A good example of the estimate of ROI
A company that completed all the steps listed above is Blossom Flower:
- The team set out clear goals: launch direct marketing communications, set up automated reminders for existing customers, and acquire new leads using pop-ups.
- The marketing department proposed workflows and ideas. After they implemented it during a demo, they also assessed integration risks.
- The team assessed the chosen platform to ensure sufficient data integration functionality for their goals.
- Calculated ROI.
Results
- 426% ROI within the first five weeks
- Nine workflows with 38 automated campaigns launched, along with behavior-based lead capture pop-ups
- +200,000 “lost” customers
Decision tree:
Step-by-step scheme for decision-making and technology choice
Final thought
Choosing the right personalization platform for retail marketing can be a daunting task. With so many technologies available and each one offering different features and benefits, it can be challenging to determine which one is the best for your business.

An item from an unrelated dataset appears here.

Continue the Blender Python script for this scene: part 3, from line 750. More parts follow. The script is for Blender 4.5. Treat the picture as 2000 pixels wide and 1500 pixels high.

However, by following the right principles and taking the necessary steps to prepare for implementation, you can ensure a successful outcome. This includes setting clear implementation goals and metrics, defining use cases for the technology, integrating and cleansing data, evaluating the speed of implementation and changes, and estimating the ROI.
Ultimately, personalization can greatly benefit your business. Provide proper marketing that doesn’t spam or pressure buyers, increasing revenue, customer loyalty, engagement, and satisfaction.